R Penso che in Spagna, fortunatamente, ci siano molti tipi diversi di jazz. Molti musicisti optano per il flamenco per fonderlo con l’improvvisazione, e forse è questo il mainstream… ma per me non esiste un’identità unica, bensì una pluralità di tendenze… spesso scarsamente collegate tra loro. Il problema è che molti musicisti spagnoli ascoltano a malapena la musica degli altri… e non c’è molta comunicazione tra loro.
D Ed esiste un’identità distinta per il jazz latinoamericano?
R Francamente, non saprei dirlo. Non ho abbastanza competenza in materia per offrire un’opinione informata.
D Qual è stato l’impatto della dittatura fascista di Francisco Franco sul jazz? C’era censura o disprezzo per la musica nera?
R Ero molto giovane quando Franco morì. Ma la dittatura fu disastrosa per tutte le arti. Si cercò di promuovere una forma d’arte con un’identità nazionale unica… e il jazz era, ed è tuttora, una forma d’arte minoritaria… suppongo così minoritaria che nemmeno la dittatura si è presa la briga di censurarla. Il jazz praticamente non esisteva in Spagna fino agli anni Ottanta.
D Qual è lo stato attuale del jazz in Spagna?
R L’ho descritto sopra. Ci sono buoni musicisti, ma sono un po’ chiusi rispetto agli altri. C’è una significativa mancanza di consapevolezza riguardo al resto del jazz che si produce in Europa, l’avanguardia… cercano ancora ispirazione nei vecchi modelli americani, negli standard e nei musicisti affermati. Tuttavia, in mezzo a questo isolamento, stanno emergendo musicisti con buone idee.
D Ci sono dunque giovani jazzisti in Spagna che meritano attenzione nel resto d’Europa e del mondo?
R Musicalmente, sì, ci sono jazzisti che meritano di essere conosciuti, ma forse il loro atteggiamento impedisce loro di riceverla: se non si preoccupano di ciò che accade nel resto d’Europa e del mondo, forse non meritano attenzione internazionale.

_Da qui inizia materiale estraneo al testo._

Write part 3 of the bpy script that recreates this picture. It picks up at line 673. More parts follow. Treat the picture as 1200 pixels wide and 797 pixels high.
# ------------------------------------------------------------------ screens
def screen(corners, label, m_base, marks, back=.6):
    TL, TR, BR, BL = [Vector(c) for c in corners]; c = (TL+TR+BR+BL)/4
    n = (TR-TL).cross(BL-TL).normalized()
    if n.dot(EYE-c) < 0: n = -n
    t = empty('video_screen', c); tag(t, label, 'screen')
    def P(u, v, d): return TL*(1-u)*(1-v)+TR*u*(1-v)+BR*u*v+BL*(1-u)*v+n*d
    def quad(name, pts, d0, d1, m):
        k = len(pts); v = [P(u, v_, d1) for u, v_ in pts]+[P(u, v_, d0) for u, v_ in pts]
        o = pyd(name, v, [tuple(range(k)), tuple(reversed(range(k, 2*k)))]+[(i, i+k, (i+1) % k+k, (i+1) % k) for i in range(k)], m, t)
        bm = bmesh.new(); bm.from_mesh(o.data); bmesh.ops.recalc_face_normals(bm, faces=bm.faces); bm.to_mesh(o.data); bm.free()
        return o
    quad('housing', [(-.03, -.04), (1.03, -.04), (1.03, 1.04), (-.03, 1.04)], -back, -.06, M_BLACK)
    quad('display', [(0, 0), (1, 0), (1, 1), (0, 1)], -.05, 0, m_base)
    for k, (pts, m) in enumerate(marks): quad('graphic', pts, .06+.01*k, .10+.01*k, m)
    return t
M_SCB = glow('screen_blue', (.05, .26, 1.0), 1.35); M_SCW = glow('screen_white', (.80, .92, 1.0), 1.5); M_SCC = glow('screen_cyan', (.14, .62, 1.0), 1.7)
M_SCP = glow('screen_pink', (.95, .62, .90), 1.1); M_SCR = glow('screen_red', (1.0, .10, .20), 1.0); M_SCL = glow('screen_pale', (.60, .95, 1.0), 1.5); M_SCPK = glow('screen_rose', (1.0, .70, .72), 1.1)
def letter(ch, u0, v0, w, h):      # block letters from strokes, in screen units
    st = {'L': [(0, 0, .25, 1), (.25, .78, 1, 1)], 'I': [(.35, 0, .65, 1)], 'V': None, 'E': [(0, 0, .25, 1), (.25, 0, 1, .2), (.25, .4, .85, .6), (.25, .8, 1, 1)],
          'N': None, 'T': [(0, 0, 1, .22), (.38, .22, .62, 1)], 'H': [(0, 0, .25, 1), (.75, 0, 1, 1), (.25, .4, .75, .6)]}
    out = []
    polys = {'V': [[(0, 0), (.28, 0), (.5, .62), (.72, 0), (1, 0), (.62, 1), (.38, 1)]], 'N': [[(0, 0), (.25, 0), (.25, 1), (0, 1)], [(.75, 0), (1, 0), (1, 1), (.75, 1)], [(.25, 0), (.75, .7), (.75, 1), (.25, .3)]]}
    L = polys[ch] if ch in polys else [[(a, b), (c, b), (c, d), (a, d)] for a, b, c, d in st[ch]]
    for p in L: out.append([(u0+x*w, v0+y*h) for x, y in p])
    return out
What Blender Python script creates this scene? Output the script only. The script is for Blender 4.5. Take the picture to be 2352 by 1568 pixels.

Ci deve essere un feedback… ma ci sono delle eccezioni, ovviamente.
D Puoi parlarci, Quinito, dei tuoi progetti attuali per il presente e il futuro?
R A novembre cercherò di pubblicare il mio terzo romanzo e farò anche alcuni concerti con un quartetto per presentare il mio secondo album, Pavasaris. E cercherò di imparare a suonare il pianoforte… ma è molto difficile!